The Art of the Gimmick

Thursday, November 8th, 2007

Diana Ransom looks at The Art of the Gimmick:

When a young couple getting married in Boston last November spotted rain, they weren’t upset a bit. That same day, Richard Berberian, owner of Elyse Fine Jewelers in Reading, Mass., where the couple purchased their engagement and wedding rings, was doing what he calls “the happy dance.”

Six months earlier, Berberian had started a sales promotion that called for a full refund of the price of a couple’s engagement and wedding rings if the National Weather Service at Boston’s Logan International Airport reported at least half an inch of precipitation on the couple’s wedding day.

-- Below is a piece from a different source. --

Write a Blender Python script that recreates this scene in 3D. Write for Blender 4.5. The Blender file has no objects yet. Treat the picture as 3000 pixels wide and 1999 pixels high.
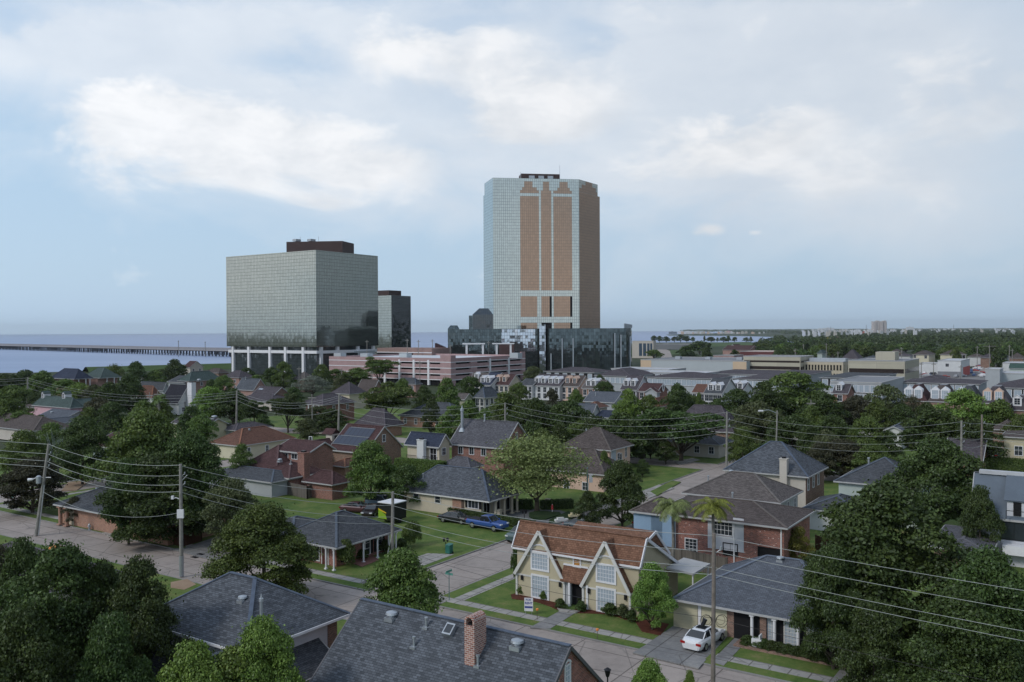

To limit his risk, Berberian had sought out prize insurance, which took about six months to find. “It is very difficult to insure a program like this,” he says, largely because the payout hinges on nothing more than the weather. But from that one fateful day, the couple got back the $13,000 they paid for their rings and Berberian — who didn’t have to pay anything besides roughly $1,300 for the insurance premium — won an impressive amount of publicity, including a front-page story in the Boston Globe and numerous television reports. Thanks to the promotion, the four-year-old business now “sells three to four more engagement rings a month,” he says. “At about $11,000 to $14,000 a pop, that’s a lot of money.”